The Company did not release its European employees in order to implement some grandiose scheme. Some of the VOC’s top officials would have preferred Chinese or free blacks to European farmers, and in their letters they frequently expressed contempt for the abilities of the free burghers. Company officials never ceased to be outraged by what they regarded as the ordinary burghers’ preposterous demands. Van Riebeeck obviously thought that the burghers ought to be grateful for the freedom they had received and should therefore subordinate their own interests to those of the Company. Van Riebeeck, almost without reflection, believed that the intensive cultivation of land in a rotation system was the best for producing food. It would bring about a neat, compact settlement that would not extend much beyond the shadow of the coastal fort. But such a system of intensive agriculture required an injection of capital, which the burghers did not have, and strenuous labour, for which they had little enthusiasm. Officials in colonies across the world discovered that if slaves or indigenous labour could be found, European immigrants refused to do manual work. Only farmers with labour and capital, and who were farming for themselves, could do the job at the Cape.

Willem Berg’s canteen

Willem Berg’s canteen in Dorp Street, Cape Town.

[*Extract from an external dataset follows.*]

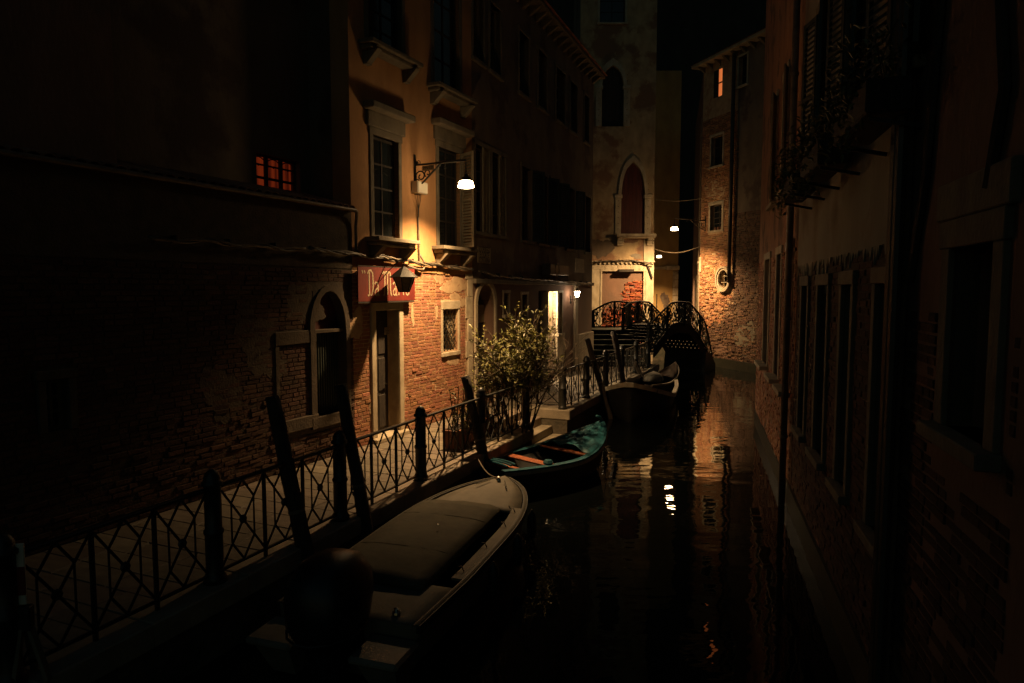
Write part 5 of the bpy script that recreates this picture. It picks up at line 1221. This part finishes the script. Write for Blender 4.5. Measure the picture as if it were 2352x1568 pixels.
for nm, pr, mm in (('shaft', [p for p in POST if p[1] <= 1.01], 'iron'), ('head', [(.085, 1.001)] + [p for p in POST if p[1] >= 1.015], 'iron')): MB().lathe(pr, 14).build(nm, mm, bo, True)

# ================================================================== MOORING POLES
def pole(label, bpx, bu, off, tpx, r0, seed, cut=True):
    base = QF.w(bu, off, 0); d = ray(*tpx); dd = Vector((d.x, d.y)); 
    top = at_y(tpx[0], tpx[1], base.y + .15)
    t = thing('mooring_pole', label, 'mooring pole', (base.x, base.y, 0), group='leaning mooring poles')
    v = top - base; rr = random.Random(seed); n = 12; pts = []; rs = []
    for k in range(n + 1):
        f = -.12 + 1.12 * k / n; pts.append(v * f + Vector((rr.uniform(-.008, .008), rr.uniform(-.008, .008), 0))); rs.append(r0 * (1.08 - .15 * f) * rr.uniform(.96, 1.04))
    MB().tube(pts, rs, 9).build('shaft', 'pole_wood', t, True)
    f = .45; MB().tube([v * f, v * (f + .008), v * (f + .016)], r0 * 1.08, 9).build('rope_band', 'cable', t)
    if cut: MB().tube([v * 1.001, v * 1.001 + v.normalized() * .03], [r0 * .95, r0 * .8], 9).build('worn_top', 'dark_wood', t)
    return t
def u_of(px): return QF.uz(px, 1000)[0]
pole('dark leaning mooring pole before the near fence, just left of the ochre house door', 0, u_of(832), .14, (784, 888), .088, 1)
pole('blunt square-topped mooring pole leaning beside the fence post left of the shrub', 0, u_of(1113), .12, (1069, 868), .09, 2)
pole('nearest and darkest mooring pole, leaning in front of the low brick wing', 0, u_of(694), .16, (626, 916), .092, 3)
pole('lit slender mooring pole leaning behind the bow of the teal boat', 0, u_of(1384) - .2, .28, (1349, 780), .085, 4)
pole('far dark mooring pole rising before the bridge steps', 0, u_of(1424), .22, (1409, 762), .10, 5)
pole('short stubby mooring pole by the farthest small boat', 0, u_of(1468), .35, (1456, 828), .085, 6)
# ================================================================== BOATS
def boat_root(name, label, cat, stern, bow):
    d = Vector((bow[0] - stern[0], bow[1] - stern[1], 0)); L = d.length
    return thing(name, label, cat, (stern[0], stern[1], 0), (0, 0, math.atan2(d.y, d.x))), L
def hull_mesh(L, B, sheer, keel, shape, n=22, rake=.12, flare=.80, tr=1.0):
    """x from stern 0 to bow L. shape(f) half-breadth factor, sheer(f) rim height; returns MB and rim rows"""
    m = 6; mb = MB(); vs = []; rows = []
    for i in range(n + 1):
        f = i / n; hb = B / 2 * shape(f); zs = sheer(f); row = []
        for s in (-1, 1):
            for j in range(m + 1):
                g = j / m; z = keel + (zs - keel) * g; w = hb * (flare + (1 - flare) * g ** .6) * (min(1, (g * 2.2)) ** .5 if g < .45 else 1)
                x = f * L + rake * (g - 1) * (f ** 6) * L * .5
                row.append((x, s * w, z))
        rows.append(row); vs += row
    k = 2 * (m + 1); fs = []
    for i in range(n):
        for s in range(2):
            for j in range(m):
                a = i * k + s * (m + 1) + j; b = a + 1; c = a + k; d = c + 1
                fs.append((a, b, d, c) if s else (a, c, d, b))
        fs.append((i * k, i * k + m + 1, (i + 1) * k + m + 1, (i + 1) * k))
    for j in range(m): fs.append((j, j + 1, m + 2 + j, m + 1 + j)); fs.append((n * k + j, n * k + m + 1 + j, n * k + m + 2 + j, n * k + j + 1))
    mb.add(vs, fs)
    L_ = [Vector(r[m]) for r in rows]; R_ = [Vector(r[2 * m + 1]) for r in rows]
    return mb, L_, R_
def rim(par, Lp, Rp, w, h, m, name, drop=0.0, outw=.02):
    """gunwale capping following both rims"""
    pts = Lp + Rp[::-1]; n = len(pts)
    mb = MB(); c = sum(pts, Vector()) / n; vs = []
    for i, p in enumerate(pts):
        d = pts[min(i + 1, n - 1)] - pts[max(i - 1, 0)]; nn = Vector((d.y, -d.x, 0)); nn = nn.normalized() if nn.length > 1e-6 else Vector((1, 0, 0))
        if nn.dot(p - c) < 0: nn = -nn
        o = p + nn * outw; q_ = p - nn * (w - outw)
        vs += [o + Vector((0, 0, -h - drop)), o + Vector((0, 0, .012 - drop)), q_ + Vector((0, 0, .012 - drop)), q_ + Vector((0, 0, -h - drop))]
    fs = []
    for i in range(n - 1):
        for j in range(4): fs.append((i * 4 + j, i * 4 + (j + 1) % 4, (i + 1) * 4 + (j + 1) % 4, (i + 1) * 4 + j))
    fs += [(0, 1, 2, 3), (n * 4 - 1, n * 4 - 2, n * 4 - 3, n * 4 - 4)]
    return fix_normals(mb.add(vs, fs).build(name, m, par))
def deck(par, Lp, Rp, i0, i1, z, m, name, inset=.02, crown=.03, th=.02, x0=None):
    mb = MB(); vs = []; nn = 6
    for i in range(i0, i1 + 1):
        for j in range(nn + 1):
            g = j / nn; p = Lp[i].lerp(Rp[i], g); s = (g - .5) * 2
            vs.append((p.x, p.y * (1 - inset), p.z + z + crown * (1 - s * s)))
    k = nn + 1; fs = [(a * k + j, (a + 1) * k + j, (a + 1) * k + j + 1, a * k + j + 1) for a in range(i1 - i0) for j in range(nn)]
    o = fix_normals(mb.add(vs, fs).build(name, m, par, True)); sd = o.modifiers.new('solid', 'SOLIDIFY'); sd.thickness = th; sd.offset = -1; return o

# ---- near motorboat under a canvas cover
b1r, L1 = boat_root('motorboat', 'near grey motorboat with a canvas cover over its cockpit and a black outboard', 'boat', (-1.60, 6.35), (-.12, 10.75))
shp = lambda f: (.93 + .07 * min(1, f * 4)) * (1 - max(0, (f - .50) / .5) ** 2.3) ** .62
hb1, Lp, Rp = hull_mesh(L1, 1.62, lambda f: .58 + .10 * f ** 2, -.25, lambda f: max(.10, shp(f)), 26)
fix_normals(hb1.build('hull', 'hull_white', b1r, True))
rim(b1r, Lp, Rp, .07, .07, 'hull_dark', 'rub_rail', 0, .035)
rim(b1r, [p * 1 for p in Lp], Rp, .03, .012, 'canvas', 'trim_strip', -.008, .018)
deck(b1r, Lp, Rp, 18, 26, -.01, 'deck_grey', 'foredeck', .08, .05)
mb = MB(); vs = []; n0, n1 = 4, 18
for i in range(n0, n1 + 1):
    for j in range(9):
        g = j / 8; p = Lp[i].lerp(Rp[i], .215 + .75 * g); s = (g - .5) * 2; f = (i - n0) / (n1 - n0)
        vs.append((p.x, p.y, p.z + .050 + .035 * (1 - s ** 4) + .02 * math.sin(f * 3.1) + .010 * math.sin(f * 9 + s * 2.5) * (1 - s * s) + .006 * math.sin(i * 1.7 + j * 2.3)))
fs = [(a * 9 + j, (a + 1) * 9 + j, (a + 1) * 9 + j + 1, a * 9 + j + 1) for a in range(n1 - n0) for j in range(8)]
# skirt of the canvas
base = len(vs); ring = [j for j in range(9)] + [a * 9 + 8 for a in range(1, n1 - n0 + 1)] + [(n1 - n0) * 9 + j for j in range(7, -1, -1)] + [a * 9 for a in range(n1 - n0 - 1, 0, -1)]
for k in ring: v = vs[k]; vs.append((v[0], v[1], v[2] - .10))
for k in range(len(ring)): a, b = ring[k], ring[(k + 1) % len(ring)]; fs.append((a, b, base + (k + 1) % len(ring), base + k))
o = fix_normals(mb.add(vs, fs).build('canvas_cover', 'canvas', b1r, True)); o.modifiers.new('solid', 'SOLIDIFY').thickness = .008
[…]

The farmers living near the Cape market had to operate in a buyers’ market that was heavily tilted in favour of the Company. Wheat had to be offered first to the Company at prices it fixed. The Company also had first claim on vegetables and fruit. It leased the wine trade to contractors, who had to supply wine to the Company at low prices. They had a monopoly to sell wine to the numerous taverns in the port city, which meant that farmers could not retail their own. The sale of meat was leased in a similar way. With burghers instructed to sell their produce to the ships only three days after they had docked in Table Bay, large-scale smuggling of all kinds of products was the order of the day. The prospects for export were not bright. In 1659 Van Riebeeck wrote that ‘to the honour of God the first wine from Cape grapes was produced’. However, the wine was too poor to export in large volumes. The Company rejected appeals from the burghers to export their own produce in its own ships.